The federal Fair Credit Reporting Act has required adverse action notices for decades — when a lender denies credit based on information in a consumer report, the consumer must be notified of the decision, the reason, and the consumer reporting agency involved.

TRAIGA adds a parallel requirement — disclosure to individuals when AI is used in consequential decisions affecting them, including credit decisions. For Texas financial institutions, satisfying both requirements simultaneously is more efficient than treating them separately.

The FCRA adverse action notice already requires disclosure of the factors that most significantly affected a credit decision. When AI is involved in that decision, TRAIGA requires disclosure that AI was used. The two notices can be combined in a single communication that satisfies both laws.

The documentation requirements overlap as well. FCRA compliance programs already include vendor management, written policies, and audit trails. TRAIGA requires the same elements for AI-specific documentation. A community lender that builds a TRAIGA compliance record that integrates with its existing FCRA compliance program is not doing twice the work — it is extending work it was already required to do.


The Intent Standard and What It Means for Lenders

TRAIGA prohibits AI systems deployed with the intent to unlawfully discriminate against a protected class. The law explicitly states that disparate impact alone — a disproportionate adverse effect on a protected group — is not sufficient to demonstrate intent to discriminate.

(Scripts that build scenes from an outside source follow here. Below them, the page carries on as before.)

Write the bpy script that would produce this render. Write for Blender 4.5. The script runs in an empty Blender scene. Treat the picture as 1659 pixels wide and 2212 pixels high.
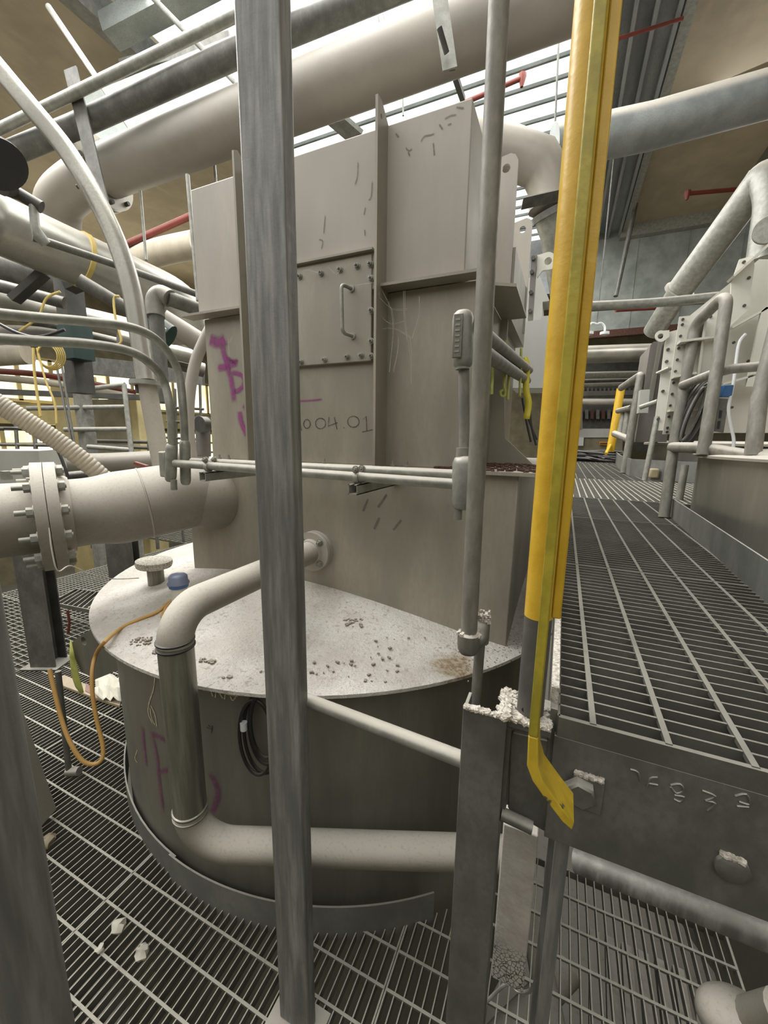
import bpy, bmesh, math, random
import numpy as np
from mathutils import Vector, Matrix
random.seed(7)
PI = math.pi
# ---------------------------------------------------------------- camera
FOC, PITCH, ROLL, YAW = 860.0, 0.1824, 0.01308, 0.417
CAMP = Vector((0, 0, 1.63))
fw = Vector((-math.sin(YAW)*math.cos(PITCH), math.cos(YAW)*math.cos(PITCH), -math.sin(PITCH)))
r0 = Vector((math.cos(YAW), math.sin(YAW), 0)); u0 = r0.cross(fw)
rt = r0*math.cos(ROLL)+u0*math.sin(ROLL); up = -r0*math.sin(ROLL)+u0*math.cos(ROLL)
sc = bpy.context.scene
cd = bpy.data.cameras.new('camera'); cam = bpy.data.objects.new('camera', cd); sc.collection.objects.link(cam)
cd.sensor_fit = 'VERTICAL'; cd.sensor_height = 36; cd.lens = FOC/2212*36; cd.clip_start = 0.02; cd.clip_end = 200
cam.matrix_world = Matrix(((rt.x, up.x, -fw.x, 0), (rt.y, up.y, -fw.y, 0), (rt.z, up.z, -fw.z, CAMP.z), (0, 0, 0, 1)))
sc.camera = cam
# ---------------------------------------------------------------- world, exposure
sc.view_settings.view_transform = 'Standard'; sc.view_settings.look = 'None'
sc.view_settings.gamma = 1; sc.view_settings.use_curve_mapping = False
sc.view_settings.exposure = 0.62
wd = bpy.data.worlds.new('world'); sc.world = wd; wd.use_nodes = True
wd.node_tree.nodes['Background'].inputs[0].default_value = (1.0, 0.99, 0.965, 1)
wd.node_tree.nodes['Background'].inputs[1].default_value = 1.05
def area(name, loc, target, sx, sy, power, col=(1, .99, .965)):
    l = bpy.data.lights.new(name, 'AREA'); l.shape = 'RECTANGLE'; l.size = sx; l.size_y = sy; l.energy = power; l.color = col
    o = bpy.data.objects.new(name, l); sc.collection.objects.link(o); o.location = loc
    o.rotation_euler = (Vector(target)-Vector(loc)).to_track_quat('-Z', 'Y').to_euler(); return o
area('skylight_daylight', (-2.4, 5.5, 6.45), (-2.4, 5.5, 0), 4.6, 10, 540)
area('hatch_daylight', (-4.6, 1.2, 6.2), (-1.2, 1.6, 1.2), 2.2, 3.0, 200)
area('aisle_fill', (3.2, 8.5, 5.9), (2.2, 5, 1), 3, 4, 150)  # fill lamp added under the closed ceiling boards to brighten the right side
area('window_daylight', (-13.4, 8, 2.6), (-4, 4, 1.5), 8, 3, 260, (1, .93, .72))
# ---------------------------------------------------------------- pixel -> point helpers
def ray(x, y): return rt*((x-829.5)/FOC) - up*((y-1106)/FOC) + fw
def U(x, y, ax, v):
    d = ray(x, y); return CAMP + d*((v-CAMP[ax])/d[ax])
def D(x, y, dep): return CAMP + ray(x, y)*dep
def UZ(x, y, z): return U(x, y, 2, z)
def UY(x, y, v): return U(x, y, 1, v)
def UX(x, y, v): return U(x, y, 0, v)
def zat(X, Y, py):
    k = 1106-py; a = Vector((X, Y, 0)); n = k*a.dot(fw)-FOC*a.dot(up); dn = FOC*up.z-k*fw.z
    return CAMP.z + n/dn
def UC(x, y, cx, cy, R):
    d = ray(x, y); a = d.x**2+d.y**2; b = -2*(cx*d.x+cy*d.y); c = cx*cx+cy*cy-R*R
    t = (-b-math.sqrt(max(0, b*b-4*a*c)))/(2*a); return CAMP+d*t
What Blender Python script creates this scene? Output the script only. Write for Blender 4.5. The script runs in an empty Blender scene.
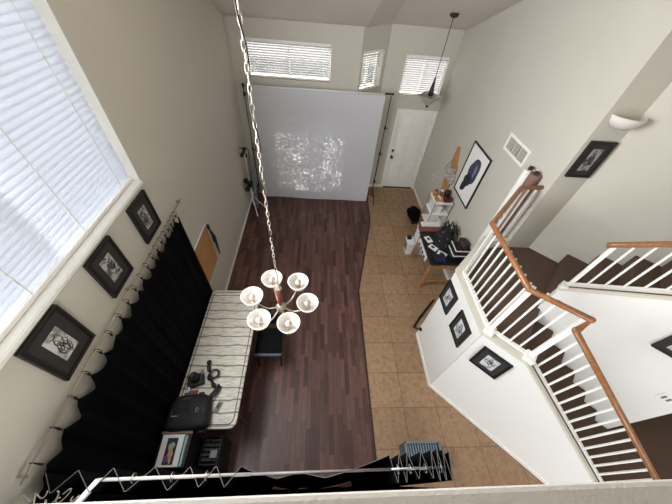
import bpy, bmesh, math, random
from mathutils import Vector, Matrix, noise
S = bpy.context.scene
COL = S.collection
PI = math.pi

# ------------------------------------------------------------------ camera, sky, sun, window and fill lamps, exposure
cam_d = bpy.data.cameras.new('camera')
cam = bpy.data.objects.new('view_camera', cam_d)
COL.objects.link(cam)
cam_d.sensor_width = 36.0
cam_d.lens = 36.0 * 275.9 / 672
cam_d.clip_start = 0.02
cam.matrix_world = Matrix.Translation((0, 0, 4.5)) @ (
    Matrix.Rotation(-0.1115, 4, 'Z') @ Matrix.Rotation(0.7397, 4, 'X') @ Matrix.Rotation(0.1091, 4, 'Z'))
S.camera = cam

world = bpy.data.worlds.new('sky')
S.world = world
world.use_nodes = True
bg = world.node_tree.nodes['Background']
bg.inputs[0].default_value = (0.95, 0.975, 1.0, 1)
bg.inputs[1].default_value = 1.9

sun_d = bpy.data.lights.new('sun', 'SUN')
sun_d.energy = 24.0
sun_d.angle = math.radians(0.53)
sun_d.color = (1.0, 0.96, 0.9)
sun = bpy.data.objects.new('sun', sun_d)
COL.objects.link(sun)
sun.rotation_euler = Vector((0.06, -0.80, -0.60)).to_track_quat('-Z', 'Y').to_euler()


def area_lamp(name, loc, direction, sx, sy, power, color):
    d = bpy.data.lights.new(name, 'AREA')
    d.shape = 'RECTANGLE'
    d.size, d.size_y = sx, sy
    d.energy = power
    d.color = color
    o = bpy.data.objects.new(name, d)
    COL.objects.link(o)
    o.location = loc
    o.rotation_euler = Vector(direction).to_track_quat('-Z', 'Y').to_euler()
    return o


area_lamp('daylight_big_window', (-1.63, 1.25, 3.85), (1, 0, 0), 1.8, 1.7, 215, (0.93, 0.96, 1.0))
area_lamp('fill_loft', (0.9, -3.8, 5.0), (0.0, 1, -0.25), 3.6, 1.9, 11, (1.0, 0.96, 0.9))  # unseen fill lamp behind the camera, added to even out the room
area_lamp('fill_stair', (6.6, -2.6, 4.6), (-0.75, 0.65, -0.25), 1.6, 1.6, 22, (1.0, 0.94, 0.82))  # added fill for the stair walls, no window stands there
area_lamp('fill_under_loft', (2.2, -3.8, 1.35), (0.05, 1, 0.05), 3.4, 2.0, 100, (0.90, 0.95, 1.0))  # unseen cool fill under the loft, added to brighten the lower stair walls

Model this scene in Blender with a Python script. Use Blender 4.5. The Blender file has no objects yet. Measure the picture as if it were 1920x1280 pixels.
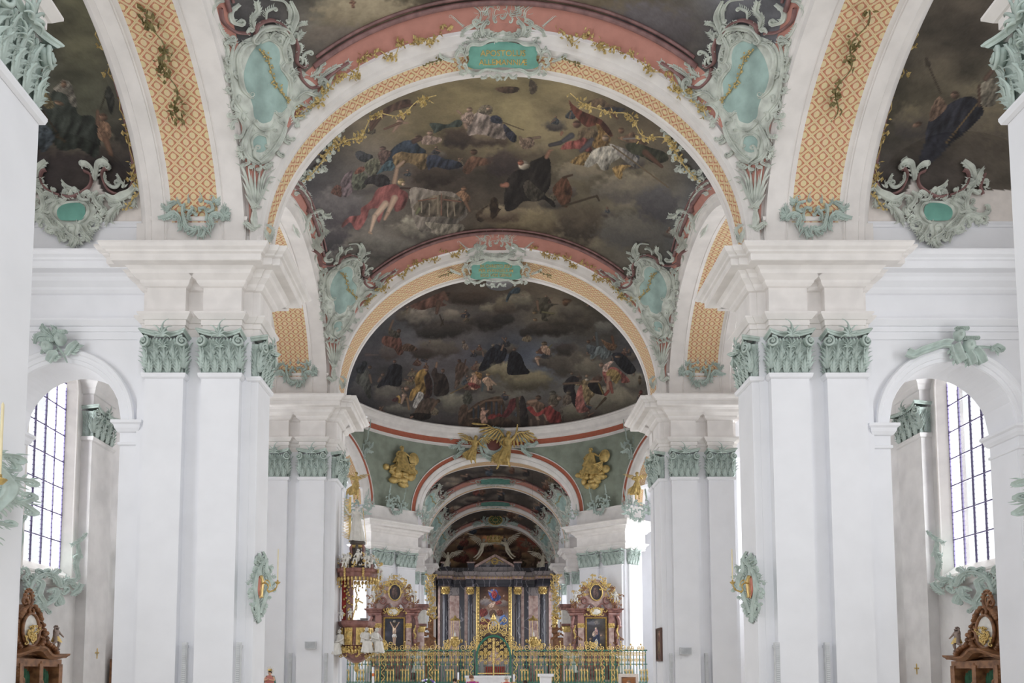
import bpy, math, random
import numpy as np
from mathutils import Vector
C = bpy.context.scene.collection
PI = math.pi

# ---------------------------------------------------------------- camera, sky, light, exposure
EYE = np.array([-0.506, 0.0, 1.7])
TILT = 0.0756; FPX = 1500.0; PX0, PY0 = 908.5, 1147.35
cam_d = bpy.data.cameras.new('camera'); cam = bpy.data.objects.new('camera', cam_d); C.objects.link(cam)
cam.location = EYE; cam.rotation_euler = (PI/2 + TILT, 0, 0)
cam_d.sensor_width = 36; cam_d.lens = 36*FPX/1920
cam_d.shift_x = -(PX0-960)/1920.0; cam_d.shift_y = (PY0-640)/1920.0
cam_d.clip_end = 400
bpy.context.scene.camera = cam
world = bpy.data.worlds.new('overcast_sky'); bpy.context.scene.world = world
world.use_nodes = True
world.node_tree.nodes['Background'].inputs[0].default_value = (0.93, 0.96, 1.0, 1)
world.node_tree.nodes['Background'].inputs[1].default_value = 1.0
vs = bpy.context.scene.view_settings
vs.view_transform = 'Standard'; vs.look = 'None'; vs.exposure = 0.16; vs.gamma = 1.0; vs.use_curve_mapping = False
bpy.context.scene.cycles.use_denoising = True
bpy.context.scene.cycles.max_bounces = 8
bpy.context.scene.cycles.diffuse_bounces = 6

def daylight(name, loc, rot, sx, sy, watts, col=(0.965, 0.98, 1.0)):
    l = bpy.data.lights.new(name, 'AREA'); l.shape = 'RECTANGLE'; l.size = sx; l.size_y = sy; l.energy = watts; l.color = col
    o = bpy.data.objects.new(name, l); C.objects.link(o); o.location = loc; o.rotation_euler = rot
    return o

# bay rhythm of the nave (metres, floor z=0, nave axis x=0)
PER = 10.34; Y1 = 19.0
WIN_Y = [3.9, 14.2, 24.45, 30.7, 39.0, 54.0, 61.5, 70.5, 79.0]
for wy in WIN_Y:
    for s in (-1, 1):
        daylight('window_daylight', (s*14.5, wy, 8.0), (0, s*PI/2, 0), 6.6, 2.2, 190 if wy < 10 else 280 if wy < 20 else 520 if wy < 28 else 950)
# light of the domed hall and of the unseen west end
for s in (-1, 1):
    daylight('rotunda_daylight', (s*15.5, 46.5, 8.5), (0, s*PI/2, 0), 8, 9, 1050)
daylight('west_window_daylight', (0, -16, 9.5), (PI/2, 0, 0), 15, 12, 1400)

# ---------------------------------------------------------------- materials
def srgb(c):
    c = [x/255.0 for x in c]
    return tuple((x/12.92 if x <= 0.04045 else ((x+0.055)/1.055)**2.4) for x in c) + (1,)
def srgbn(a):
    a = np.asarray(a, float)/255.0
    return np.where(a <= 0.04045, a/12.92, ((a+0.055)/1.055)**2.4)
MAT = {}
def mat(name, col, rough=0.7, metal=0.0, noise=0.06, scale=6.0, bump=0.0, col2=None, alpha=None, coord='Object'):
    if name in MAT: return MAT[name]
    m = bpy.data.materials.new(name); m.use_nodes = True; MAT[name] = m
    nt = m.node_tree; b = nt.nodes['Principled BSDF']
    b.inputs['Roughness'].default_value = rough; b.inputs['Metallic'].default_value = metal
    tc = nt.nodes.new('ShaderNodeTexCoord'); n = nt.nodes.new('ShaderNodeTexNoise'); n.inputs['Scale'].default_value = scale
    n.inputs['Detail'].default_value = 6
    nt.links.new(tc.outputs[coord], n.inputs['Vector'])
    r = nt.nodes.new('ShaderNodeMix'); r.data_type = 'RGBA'
    c1 = srgb(col)
    if col2 is not None:
        c2 = srgb(col2)
    else:
        c2 = tuple(x*(1-noise*2.2) for x in c1[:3]) + (1,)
    r.inputs[6].default_value = c1; r.inputs[7].default_value = c2
    mr = nt.nodes.new('ShaderNodeMapRange'); mr.inputs[1].default_value = 0.38; mr.inputs[2].default_value = 0.68
    nt.links.new(n.outputs['Fac'], mr.inputs[0]); nt.links.new(mr.outputs[0], r.inputs[0])
    nt.links.new(r.outputs[2], b.inputs['Base Color'])
    if bump:
        bp = nt.nodes.new('ShaderNodeBump'); bp.inputs['Strength'].default_value = bump; bp.inputs['Distance'].default_value = 0.02
        nt.links.new(n.outputs['Fac'], bp.inputs['Height']); nt.links.new(bp.outputs[0], b.inputs['Normal'])
    return m
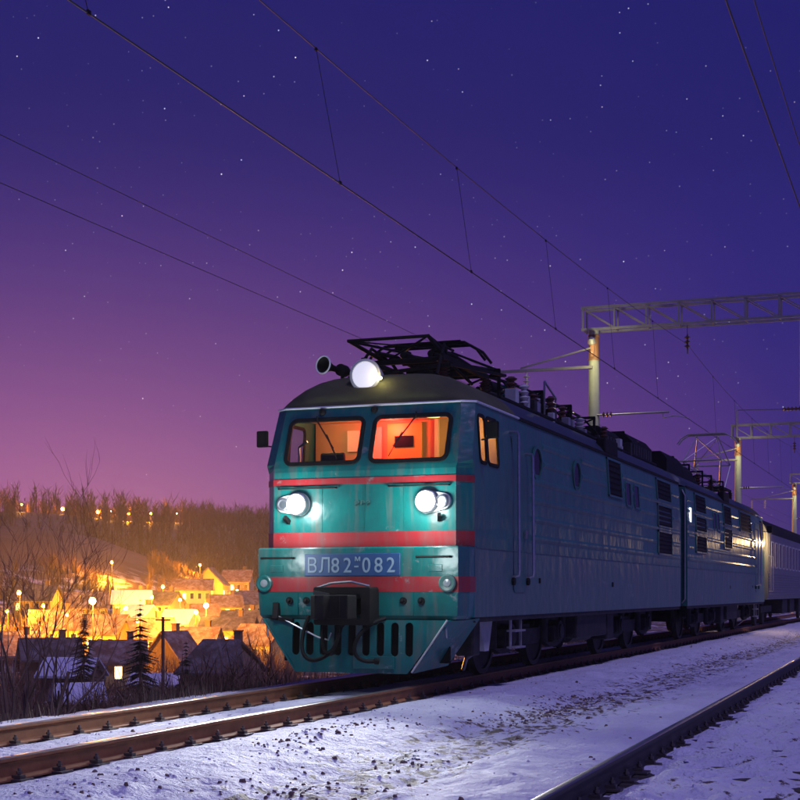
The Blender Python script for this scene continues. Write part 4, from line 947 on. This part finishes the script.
# ------------------------------------------------------------------ overhead line: portals and wires
def make_portal():
    r = empty('catenary_portal'); x0, x1 = -3.0, 21.0; ZB, ZT, HW = 9.72, 10.42, .28
    for x in (x0, x1):
        b = MB(); b.lathe((x, 0, -.6), (0, 0, 1), [(0, .235), (10.2, .165), (10.32, .165)], 20); po = b.build('concrete_mast', 'conc', r, smooth=True)
        b = MB(); b.lathe((x, 0, 8.75), (0, 0, 1), [(0, .19), (.06, .195), (.06, .175), (.75, .175), (.75, .195), (.82, .195)], 20); b.box((x - .05, -.24, 8.85), (x + .05, -.16, 9.5)); b.build('mast_clamp', 'rust', po, smooth=True)
    b = MB(); b.bar((x0, -.17, 9.30), (x0 + .05, -.62, 9.36), .04); b.lathe((x0 + .05, -.62, 9.42), (.05, .45, -1), [(0, .03), (.05, .11), (.20, .13), (.22, .12), (.2, .02)], 14); fl = b.build('added_floodlight', 'latt', r, smooth=True)  # floodlight added to account for the brightly lit mast
    b = MB(); b.lathe((x0 + .058, -.53, 9.235), (.05, .45, -1), [(0, .11), (.02, .07), (.03, .01)], 14); b.build('added_floodlight_glass', 'spark', fl, smooth=True)
    lamp('mast_fill_light', fl, (x0 + .35, -1.3, 8.7), 62, (1, .95, .50), .08)
    for nm, m, y, z in (('chord', 'latt', -HW, ZB), ('chord', 'latt', HW, ZB), ('chord', 'latt', -HW, ZT), ('chord', 'latt', HW, ZT)):
        b = MB(); b.bar((x0 - .35, y, z), (x1 + .35, y, z), .075, .075); b.build('truss_chord', m, r)
    n = 24; sp = (x1 - x0 + .6) / n
    vp = dp = None
    for k in range(n + 1):
        x = x0 - .3 + k * sp
        for y in (-HW, HW):
            if vp is None:
                b = MB(); b.bar((0, 0, ZB + .03), (0, 0, ZT - .03), .055, .055); vp = b.build('truss_post', 'latt', r); vp.location = (x, y, 0)
            else: share(vp, 'truss_post', r, (x, y, 0))
            if k < n:
                if dp is None:
                    b = MB(); b.bar((.02, 0, ZT - .04), (sp - .02, 0, ZB + .04), .045, .035); dp = b.build('truss_diagonal', 'latt', r); dp.location = (x, y, 0)
                else: share(dp, 'truss_diagonal', r, (x, y, 0))
        for z in (ZB, ZT): b = MB(); b.bar((x, -HW, z), (x, HW, z), .04, .04); b.build('truss_cross_tie', 'latt', r)
    # field-side bracket for the feeders
    b = MB(); b.bar((x0, -.2, 8.52), (x0 - 3.3, -.2, 8.52), .09, .09); b.build('feeder_bracket', 'latt', r)
    b = MB(); b.bar((x0, -.2, 9.15), (x0 - 2.4, -.2, 8.60), .05, .05); b.build('bracket_stay', 'latt', r)
    for xi in (-5.2, -6.2):
        b = MB(); b.lathe((xi, -.2, 8.46), (0, 0, -1), [(0, .02)] + [(t_ + e, q) for t_ in (.1, .25, .4, .55) for e, q in ((0, .03), (.04, .12), (.09, .03))] + [(.72, .02)], 12); b.build('insulator_string', 'insw', r, smooth=True)
    # registration arm to the contact wire, messenger hangers
    b = MB(); b.tube([(x0, -.1, 6.98), (-.55, -.1, 6.98)], .032, 8); b.build('registration_tube', 'galv', r)
    b = MB(); b.tube([(-.75, -.1, 6.98), (-.75, -.1, 6.80), (-.35, -.1, 6.86), (0.05, -.1, 6.765)], .018, 6); b.build('steady_arm', 'galv', r)
    b = MB(); b.lathe((x0 + .25, -.1, 6.98), (1, 0, 0), [(0, .03)] + [(t_ + e, q) for t_ in (.05, .17, .29) for e, q in ((0, .03), (.04, .10), (.08, .03))] + [(.5, .03)], 12); b.build('arm_insulator', 'ins', r, smooth=True)
    for xm in (0.0, 4.85):
        b = MB(); b.bar((xm, 0, ZB - .02), (xm, 0, ZB - .32), .02); b.lathe((xm, 0, ZB - .3), (0, 0, -1), [(0, .02)] + [(t_ + e, q) for t_ in (.06, .2, .34) for e, q in ((0, .03), (.04, .11), (.09, .03))] + [(.62, .02)], 12); b.build('messenger_insulator', 'ins', r, smooth=True)
    b = MB(); b.tube([(4.85 - 1.4, 0, ZB - .03), (4.85 - 1.4, 0, 7.05), (4.85, 0, 6.8)], .025, 8); b.build('drop_arm', 'galv', r)
    return r
portal = make_portal(); portal.location = (0, 27.2, 0)
tag(portal, 'nearer lattice catenary portal on a pale concrete mast above the locomotive', 'catenary portal', 'catenary portals')
p2_ = copy_tree(portal); p2_.location = (0, 62, 0); p2_['label'] = 'second lattice catenary portal, behind the raised pantograph'
p3_ = copy_tree(portal); p3_.location = (-.3, 97, 0); p3_['label'] = 'farthest and smallest lattice catenary portal over the coach'
# cross cable with insulator over the far portal
b = MB(); b.tube([(-3.0, 61.6, 11.2), (4, 61.6, 11.05), (12, 61.6, 11.05), (21, 61.6, 11.2)], .02, 6)
cc = b.build('cross_cable', 'wire', None); tag(cc, 'thin cross cable with a dark insulator above the second portal', 'cable')
b = MB(); b.lathe((-.6, 61.6, 11.14), (1, 0, 0), [(0, .03)] + [(.05 + k * .2 + e, q) for k in range(7) for e, q in ((0, .05), (.06, .14), (.14, .05))] + [(1.6, .03)], 12); b.build('cable_insulator', 'ins', cc, smooth=True)
for x in (-3, 21):
    b = MB(); b.bar((x, 61.6, 9.7), (x, 61.6, 11.22), .08, .08); b.build('cable_post', 'latt', cc)

def wire(name, label, pts, r, m='wire'):
    b = MB(); b.tube(pts, r, 8); return tag(b.build(name, m, None, smooth=True), label, 'wire')
def sag(x, z0, low, spans, n=10, xs=None):
    """parabola between supports; spans: list of Y supports"""
    out = []
    for a, c in zip(spans, spans[1:]):
        for k in range(n + (c == spans[-1])):
            t_ = k / n; out.append((x, a + (c - a) * t_, z0 - (z0 - low) * 4 * t_ * (1 - t_)))
    return out
SP = [-33, 27.2, 62, 97, 132]
SPC = [-33, 27.2, 62, 97, 132]
cw = wire('contact_wire', 'thick contact wire crossing the sky above the locomotive', [(.0, y, 6.77) for y in np.linspace(-33, 132, 40)], .0095)
msg = sag(0, 9.1, 8.30, [-33, 27.2], 24) + sag(0, 9.1, 8.6, SP[1:], 12)[1:]
mw = wire('messenger_wire', 'upper messenger wire over the locomotive, held by thin droppers', msg, .007)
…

This is a meaningful distinction for financial institutions, because federal fair lending law under the Equal Credit Opportunity Act and Fair Housing Act can impose liability based on disparate impact even without proof of intent. TRAIGA's intent standard is narrower. A lender using an AI model that produces disparate impact does not automatically violate TRAIGA — but they may still face federal fair lending liability under existing law.

The practical implication is that Texas lenders face different standards under TRAIGA and federal fair lending law. TRAIGA compliance — demonstrating that the AI deployment was not intentionally discriminatory — is necessary but not sufficient for complete fair lending compliance. Both frameworks need to be addressed.


What Texas Community Lenders Should Do

Identify every AI-assisted platform in your lending process. This includes credit scoring models, underwriting platforms, fraud detection systems, and any AI-assisted customer management tool that influences which customers are offered products or services.

Send formal TRAIGA documentation requests to each vendor. For regulated financial institutions, this vendor due diligence work likely fits within existing third-party vendor management programs — the documentation request is an extension of what good vendor management already requires.

Review your adverse action notices to ensure they address both FCRA requirements and TRAIGA's disclosure obligation for AI use.

Implement human review of AI-assisted underwriting recommendations. This is already required by most bank regulatory guidance on model risk management — TRAIGA's human oversight requirement aligns with what regulators expect from model governance programs.

Document all of the above in a compliance file that can be produced on request.


This article is for informational purposes and does not constitute legal advice. For advice specific to your situation, consult a licensed Texas attorney.